Forbearance being used to hide arrears, says FSA

The Financial Services Authority has accused lenders of using unnecessary forbearance measures in a bid to hide the true condition of their mortgage books.

Last week the regulator issued guidance consultation for lenders and mortgage administrators in a bid to improve their use of forbearance measures and reporting of borrowers falling into arrears.

The FSA says lenders that do not disclose the true impairment condition of individual loans in their books create a misleading picture of the performance of their books and so there is a market incentive to use increased forbearance.

The regulator says that where firms are using techniques which materially change the cashflow of the mortgage, such as extending the term of the mortgage, transferring it to interest-only, or flexing the terms of the deal, they need to make sure they are doing so for the right reasons.

It says that if these measures have an impact on the recognised arrears of the customer, either by stopping accounts going into arrears or reducing the severity of the arrears, the true underlying customer impairment is often not reported, either internally through committee or board reporting or externally in accounts.

In its guidance it says: “Forbearance provided to inappropriate levels arising from the incentive to misreport the impairment condition of the book, may be a profitable way for firms to exploit an underlying asymmetry of information. This is particularly likely to be the case in an environment of falling or stagnating housing collateral prices.”

Debby Cattell, head of servicing at Crown Mortgage Management, says forbearance tools need to be used appropriately by lenders and not just to make their arrears position look better.

She says: “There are feelings from the FSA that on its visits to firms it has come across some who are using forbearance measures for the sake of it.

“The FSA feels lenders are using it to put off the evil day when the borrower goes into arrears.
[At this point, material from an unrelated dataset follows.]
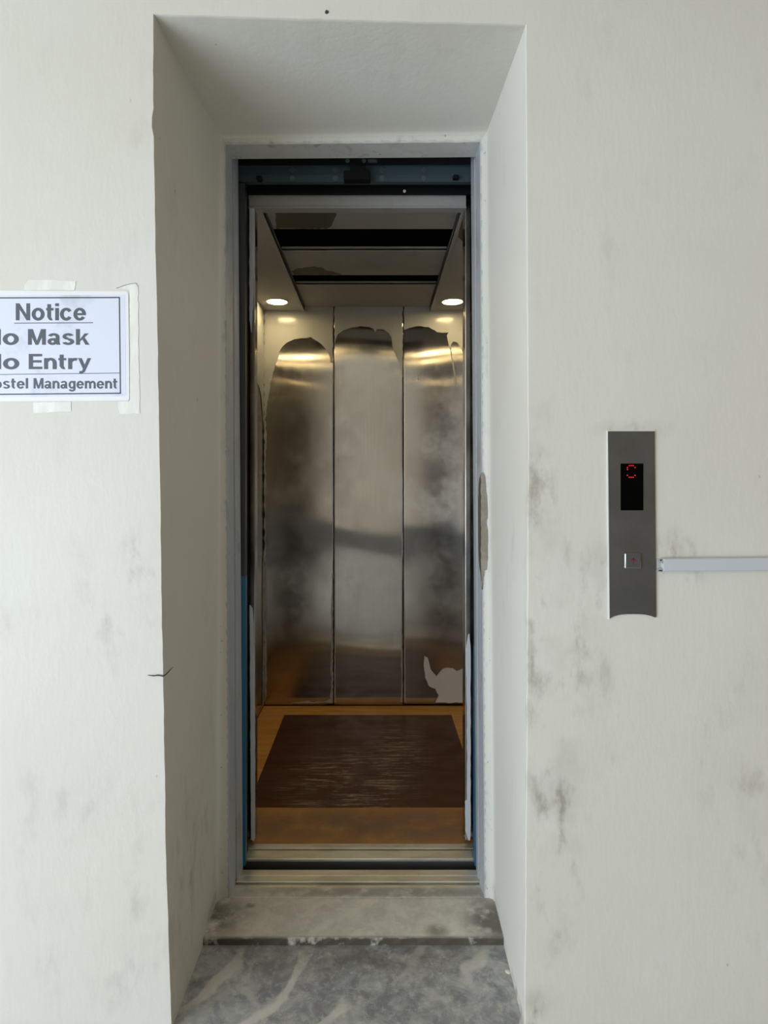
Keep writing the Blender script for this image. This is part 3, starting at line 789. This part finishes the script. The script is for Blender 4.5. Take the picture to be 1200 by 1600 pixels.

If lenders are using it to stop someone from showing in arrears they are going to make their mortgage book look better than it is.”

As part of its consultation the FSA is proposing that firms do not put borrowers in a worse position than they already were, for example, by moving them to an interest-only mortgage which would not raise their prospects of improving their financial situation.

It also wants firms to ensure processes are in place for the identification, reporting, monitoring and loss risk assessment of forbearance provided to those facing arrears.

The regulator is calling for responses to its consultation to be submitted by June 14.